Y09W25WR How Algorithms Shape Online Life
Part 1
How to Write
An informative piece shares knowledge or experience on a topic with readers who need clear, practical understanding. It is written for an audience who expects the writer to know the subject and present it helpfully. The tone is knowledgeable, direct and accessible — not academic or detached.
- Ideas & content: Choose what is most useful for your reader. If drawing on personal experience, focus on what is specific and real rather than general observations.
- Structure & cohesion: Organise ideas into a clear flow — an opening that establishes the topic, a middle that develops it with specific detail, and a close that leaves the reader with something useful.
- Voice & audience: Write as someone who genuinely knows this topic. Stay consistent in tone — confident but not preachy, clear but not simplistic.
- Language choices: Use vocabulary that is precise without being unnecessarily formal. Write in the present tense for ongoing truths and anchor abstract ideas with specific examples.
- Conventions: Spell key terms accurately. Use punctuation to control sentence rhythm — commas and full stops are your most useful tools.
Common pitfalls: Staying too general — specific detail is what makes an informative piece actually useful. Repeating the same point in different words rather than adding new information.
Part 2
Your Task Plan for Today
Question: Write a three-paragraph informative piece explaining what algorithms are, how they shape what people see online and what concerns this raises. Select the most relevant material from the notes, organise it clearly and write entirely in your own words. You will need to decide what to leave out.
Stimulus: The following notes have been gathered from various sources about how algorithms shape what people see online. They are unorganised and contain more information than you will need.
- An algorithm is a set of rules or instructions a computer follows to perform a task.
- Social media algorithms decide which content to show each user based on predicted engagement.
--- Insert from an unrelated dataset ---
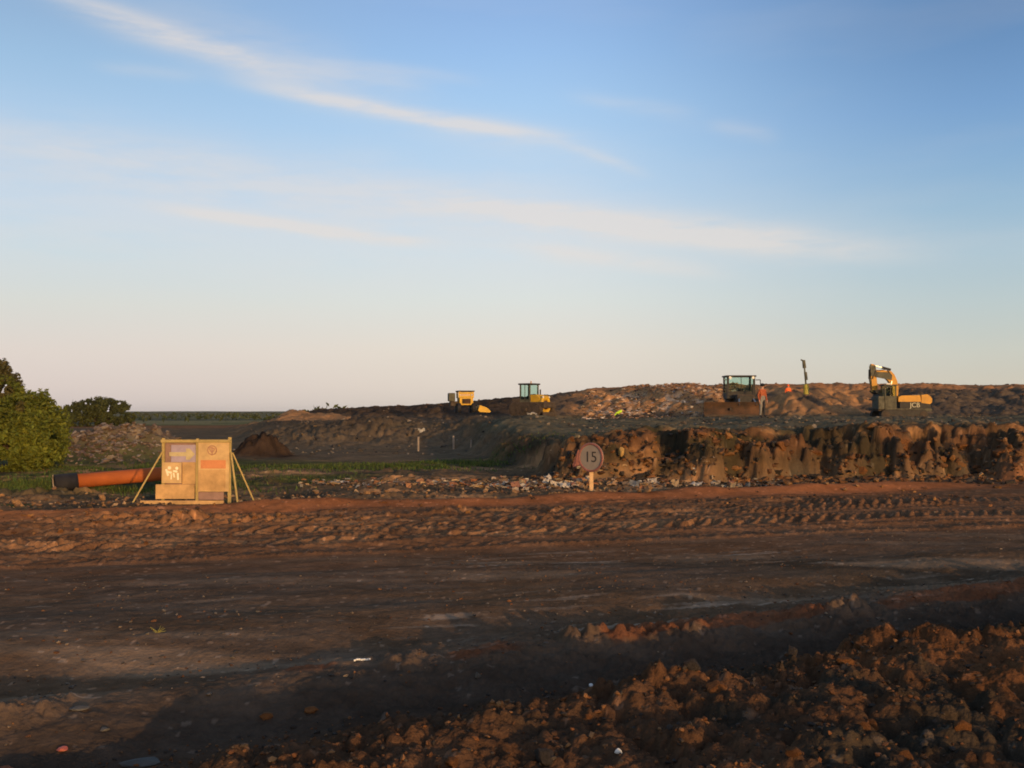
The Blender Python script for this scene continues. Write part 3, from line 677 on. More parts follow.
scatter('road_grit', 8000, f_road, (.005, .017), m_tone, 22, 'stones and crumbs on the haul road', 'grit', colors=EARTH + [(.22, .16, .11), (.10, .08, .065), (.16, .13, .10)])
def f_pile(g, n):
    k = n // 3; a = np.stack([g.normal(-5.4, 1.5, k), g.normal(15.6, .5, k)], 1); u = g.uniform(-8, 9, n - k); v = 17.1 + g.normal(0, 1.1, n - k); return np.concatenate([a, np.stack([u, v + .36 * u], 1)])
scatter('track_clods', 800, f_pile, (.012, .05), m_tone, 23, 'clods thrown up along the tyre tracks', 'clods', colors=[(.20, .09, .035), (.13, .06, .03), (.07, .04, .026), (.26, .13, .05)])
def f_strip(g, n):
    x = g.uniform(-14, 16, n); v = 20.2 + np.abs(g.normal(0, 1.6, n)); m = fbm(x / 1.6, v / .8, 410, 3) > -.15; return np.stack([x, v + .30 * x], 1)[m]
scatter('broken_stone', 3000, f_strip, (.02, .065), m_tone, 24, 'broken stone and clods in the strip behind the berm', 'rubble', colors=[(.28, .15, .065), (.22, .12, .06), (.10, .07, .045), (.14, .075, .04), (.34, .22, .12), (.05, .04, .035)])
LIT = [(.42, .32, .23), (.40, .26, .13), (.34, .17, .09), (.50, .44, .36), (.22, .15, .10), (.12, .09, .07), (.30, .13, .07)]
def f_lit(g, n):
    k = n // 2; px = np.concatenate([g.normal(530, 34, k), g.uniform(300, 780, n - k)]); y = np.concatenate([g.normal(23.3, .35, k), g.normal(23.6, .5, n - k)]); return np.stack([(px - 512) / F * y, y], 1)
scatter('litter', 1700, f_lit, (.02, .075), m_tone, 25, 'bright scraps of litter and broken boards spilled beside the speed sign', 'litter', 'scrap', LIT)
def f_face(g, n):
    x = g.uniform(.2, 17, n); y = 24.5 + g.normal(0, .6, n); return np.stack([x, y], 1)
scatter('terrace_rubble', 2600, f_face, (.03, .12), m_tone, 26, 'loose rubble on and below the broken terrace face', 'rubble', colors=[(.17, .075, .03), (.10, .048, .024), (.05, .04, .032), (.20, .095, .035), (.035, .028, .022), (.13, .065, .03)])
def f_waste(g, n):
    t = g.uniform(.07, .225, n) ; y = g.uniform(88, 108, n); return np.stack([t * y, y], 1)
scatter('tipped_waste', 2200, f_waste, (.06, .17), m_tone, 27, 'pale mixed rubbish tipped on the far slope', 'waste', 'scrap', [(.5, .36, .28), (.34, .2, .14), (.6, .52, .45), (.2, .12, .08), (.12, .08, .06), (.5, .3, .16)])
def f_mid(g, n):
    t = g.uniform(-.26, .5, n); y = g.uniform(28, 100, n); m = (t > .06) | (y > 40); return np.stack([t * y, y], 1)[m]
scatter('site_debris', 4200, f_mid, (.035, .11), m_tone, 28, 'scattered lumps and scraps over the terrace', 'debris', colors=[(.10, .075, .055), (.06, .05, .042), (.17, .14, .11), (.035, .03, .027), (.16, .11, .06), (.22, .18, .14)])
def f_heap(g, n):
    return np.stack([g.normal(-14.4, 1.5, n), g.normal(35.3, 1.0, n)], 1)
scatter('heap_rubble', 1100, f_heap, (.04, .12), m_tone, 29, 'grey mauve broken rubble heaped beside the bush', 'rubble', colors=[(.14, .10, .085), (.10, .08, .07), (.20, .15, .12), (.13, .08, .05), (.24, .20, .17)])
def f_ridge(g, n):
    t = g.uniform(-.20, .55, n); y = g.uniform(104, 122, n); return np.stack([t * y, y], 1)
scatter('ridge_lumps', 500, f_ridge, (.08, .22), m_tone, 30, 'lumps of clay and waste along the ridge line', 'lumps', colors=[(.10, .06, .04), (.06, .045, .036), (.15, .08, .04)])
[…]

- Engagement signals include likes, shares, comments, time spent viewing and click-through rates.
- Platforms use algorithms to maximise time spent on the platform because more time means more advertising revenue.
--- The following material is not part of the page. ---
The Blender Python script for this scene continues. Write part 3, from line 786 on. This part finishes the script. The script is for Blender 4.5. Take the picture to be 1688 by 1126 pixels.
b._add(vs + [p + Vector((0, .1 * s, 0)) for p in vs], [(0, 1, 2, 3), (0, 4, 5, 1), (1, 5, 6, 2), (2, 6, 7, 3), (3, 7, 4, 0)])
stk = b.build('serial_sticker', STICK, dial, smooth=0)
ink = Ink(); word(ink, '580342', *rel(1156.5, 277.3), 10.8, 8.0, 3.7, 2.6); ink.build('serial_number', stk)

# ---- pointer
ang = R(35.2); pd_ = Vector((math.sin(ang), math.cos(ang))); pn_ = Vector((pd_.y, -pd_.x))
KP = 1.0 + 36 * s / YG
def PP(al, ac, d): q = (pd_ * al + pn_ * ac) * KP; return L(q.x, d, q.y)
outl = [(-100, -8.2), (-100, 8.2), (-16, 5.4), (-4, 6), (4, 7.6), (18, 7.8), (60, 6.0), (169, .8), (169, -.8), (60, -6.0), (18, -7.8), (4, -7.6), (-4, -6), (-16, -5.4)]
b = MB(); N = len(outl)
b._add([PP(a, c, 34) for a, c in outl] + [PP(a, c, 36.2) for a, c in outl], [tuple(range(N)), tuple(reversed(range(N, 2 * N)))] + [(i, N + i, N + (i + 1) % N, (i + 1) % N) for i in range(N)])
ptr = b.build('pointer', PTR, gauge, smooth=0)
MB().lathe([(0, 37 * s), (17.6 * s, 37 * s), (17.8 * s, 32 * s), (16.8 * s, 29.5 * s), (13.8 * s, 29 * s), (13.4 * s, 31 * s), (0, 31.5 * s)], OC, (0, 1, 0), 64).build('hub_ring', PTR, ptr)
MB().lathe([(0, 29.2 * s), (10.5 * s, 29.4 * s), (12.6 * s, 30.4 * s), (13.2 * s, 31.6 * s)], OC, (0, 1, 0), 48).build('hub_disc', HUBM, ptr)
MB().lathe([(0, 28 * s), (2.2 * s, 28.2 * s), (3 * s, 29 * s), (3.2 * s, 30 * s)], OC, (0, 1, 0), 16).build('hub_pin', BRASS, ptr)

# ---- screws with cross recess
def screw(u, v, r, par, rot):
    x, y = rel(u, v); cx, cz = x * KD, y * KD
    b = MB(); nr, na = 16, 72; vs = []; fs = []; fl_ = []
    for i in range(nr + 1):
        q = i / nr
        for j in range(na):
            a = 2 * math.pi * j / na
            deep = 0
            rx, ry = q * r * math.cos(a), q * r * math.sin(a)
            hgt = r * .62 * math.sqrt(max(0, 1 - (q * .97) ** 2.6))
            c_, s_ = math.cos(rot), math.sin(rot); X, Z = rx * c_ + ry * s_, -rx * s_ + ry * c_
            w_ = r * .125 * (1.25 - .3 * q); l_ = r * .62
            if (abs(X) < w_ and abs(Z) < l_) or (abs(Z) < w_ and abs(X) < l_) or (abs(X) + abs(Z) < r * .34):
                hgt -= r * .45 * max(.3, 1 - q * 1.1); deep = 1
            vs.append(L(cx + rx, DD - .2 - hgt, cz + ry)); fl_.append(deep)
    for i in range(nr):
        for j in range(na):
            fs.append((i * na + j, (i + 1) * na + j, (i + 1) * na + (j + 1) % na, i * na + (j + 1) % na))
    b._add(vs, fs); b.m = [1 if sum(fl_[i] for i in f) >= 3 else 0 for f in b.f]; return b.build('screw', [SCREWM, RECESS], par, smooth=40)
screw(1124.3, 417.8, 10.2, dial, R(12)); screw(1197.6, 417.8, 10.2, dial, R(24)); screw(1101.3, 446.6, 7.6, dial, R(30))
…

- Recommendation algorithms on video platforms suggest content based on what similar users have watched.
- Filter bubbles occur when algorithms consistently show users content that matches their existing views, limiting exposure to different perspectives.
- Echo chambers can form when people only encounter ideas they already agree with.
- Algorithmic amplification means some content reaches far more people than its quality or accuracy would otherwise justify.
- Misinformation can spread rapidly if it generates strong emotional reactions, which are high engagement signals.
- Platforms have faced criticism for amplifying outrage because outrage keeps people scrolling.
- Some platforms have introduced changes to reduce the spread of harmful content but critics argue these changes are insufficient.
- Algorithmic transparency - publishing how algorithms work - is resisted by most platforms on commercial grounds.
- Regulators in several countries are examining whether algorithm design should be subject to legal oversight.
- Users can sometimes adjust their preferences but rarely have full control over what they are shown.
- Research suggests that people are often unaware of how much their online experience is shaped by algorithmic curation.
Task Analysis: This task asks you to explain something genuinely — not a textbook summary, but what it actually is or how it genuinely works. Your explanation should be clear, well-organised and accessible to readers who want to understand the topic in depth.
Quick Plan
Before you write, plan:
- Your core explanation — what is the single most important thing readers need to understand?
- 2–3 key points that build on each other logically
- One specific example or case study that makes the explanation concrete
- Your closing synthesis — what readers should take away?
Angle / controlling idea
Decide what aspect of this topic genuinely interests you. An effective explanation has a clear focus — it does not try to cover everything, but instead explains one aspect deeply and clearly.
Paragraph focus
Organise your explanation into clear paragraphs, each with a single idea. Each paragraph should build logically on the one before — readers should be able to follow your thinking step by step.
Evidence & examples
Use specific, concrete detail to make your explanation clear. If you are explaining a concept, give a worked example. If you are explaining a process, walk through the actual steps. Make the abstract concrete.
Key terms
If you use technical terms, define them clearly the first time you use them. Your readers may not have background knowledge — explain as if writing for someone intelligent but unfamiliar with the topic.
Tone & voice
Write as a clear, knowledgeable explainer — someone who understands the topic and can make it accessible. Avoid sounding like a textbook or talking down to readers. Be genuine and direct.
Ending strategy
Close by returning to your core idea and showing how all the pieces fit together. Your final paragraph should give readers a sense of completion — they understand what you were explaining and why it matters.